First, he created the titular song in Tom Hanks’s directorial debut, That Thing You Do!, a sunny 1960s slice of one-hit wonderful. Can you hear the song right now, just from reading those words? That’s the power of indelible songwriting. It’s something you almost never hear in a fake hit song because if a musician is capable of producing such an undeniable jam, why waste it on a movie, where somebody else gets to sing it? Adam Schlesinger’s gift to the world was that he didn’t consider it a waste.

 

“That Thing You Do” had to sound convincing both as a relic of its era and as a career-catapulting hit. It’s no stretch to say that the movie does not work if that song doesn’t work. One need only read Tom Hanks remembering Schlesinger fondly to know that he understands as much too.

Just over a decade after That Thing You Do!, Schlesinger took on an assignment for the romantic comedy Music and Lyrics. The film centers around a has-been Wham-clone called PoP, in which Hugh Grant plays the Andrew Ridgely of the duo. (In other words, The Guy Who Wasn’t George Michael.) This band is mainly remembered for a synthy slay that passes the smell test, called “PoP Goes My Heart,” which has a laugh-out-loud hilarious music video.

Making fake hit singles in movies is a great opportunity for jokes, as demonstrated by the entirety of the Lonely Island’s underrated Popstar, or the equally underrated Johnny Cash parody Walk Hard.
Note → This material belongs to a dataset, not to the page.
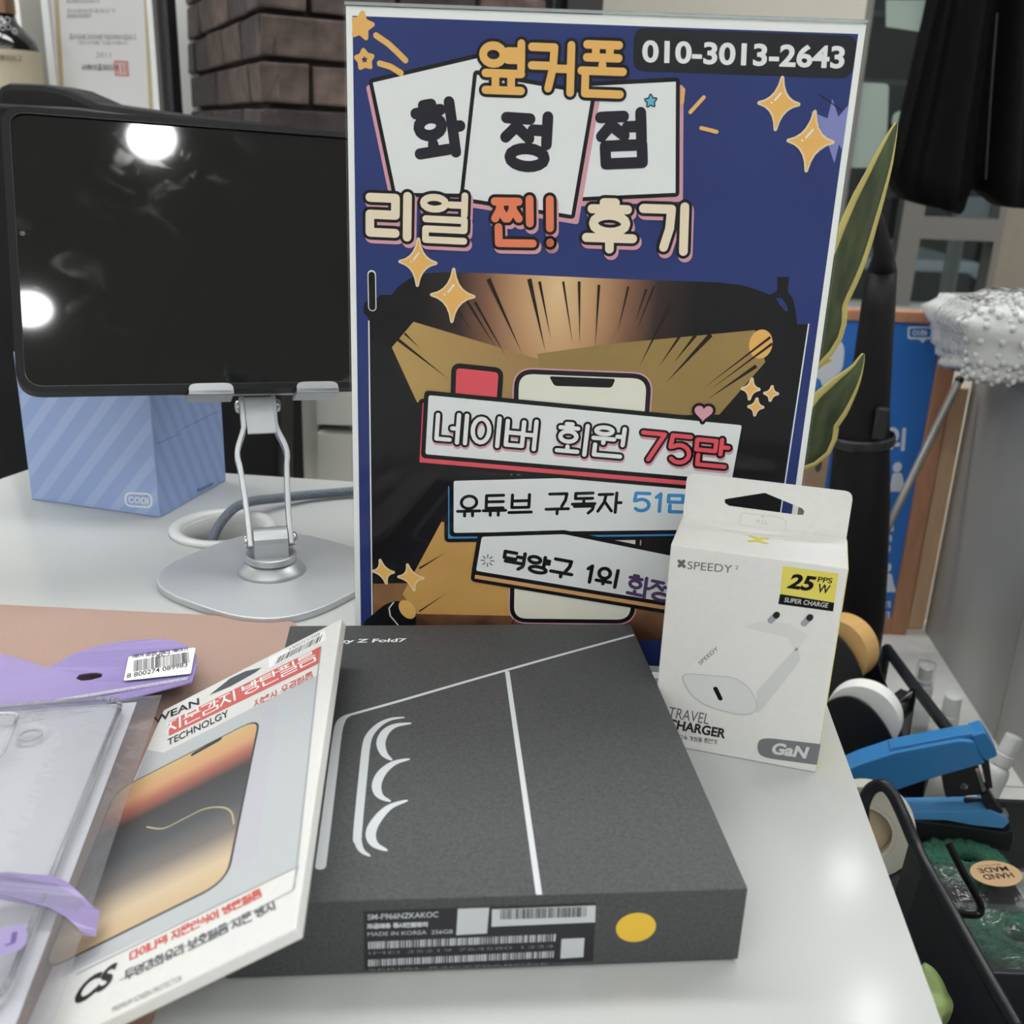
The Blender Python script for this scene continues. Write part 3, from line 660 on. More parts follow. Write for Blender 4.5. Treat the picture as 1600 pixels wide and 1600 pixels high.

Adam Schlesinger offered something else instead: utterly sincere songwriting. Take, for instance, the sweeping ballad Schlesinger writes for Hugh Grant’s character, who is supposed to have co-created it (with the help of Drew Barrymore) as a comeback vehicle for himself later in Music and Lyrics.

Talk about a tall storytelling order! This song has to show the growth of Hugh Grant’s character as an artist and a person, under the influence of a romantic and working collaboration with Barrymore, and it has to sound contemporary to 2007, but also timeless. And somehow it does!

There is a world of difference between chameleonic songcraft such as this, and the believable hits Lady Gaga and Bradley Cooper made for their characters in A Star Is Born. Those two knew they would get to reap all the glory and acclaim of having crossover singles from their prestige project, while Schlesinger knew that very few people would saw Music and Lyrics would ever even know his name.

Adam Schlesinger was a humble, once-in-a-generation talent who reliably showed us a cinematic world where music fans are as discerning as we are. Rest in peace.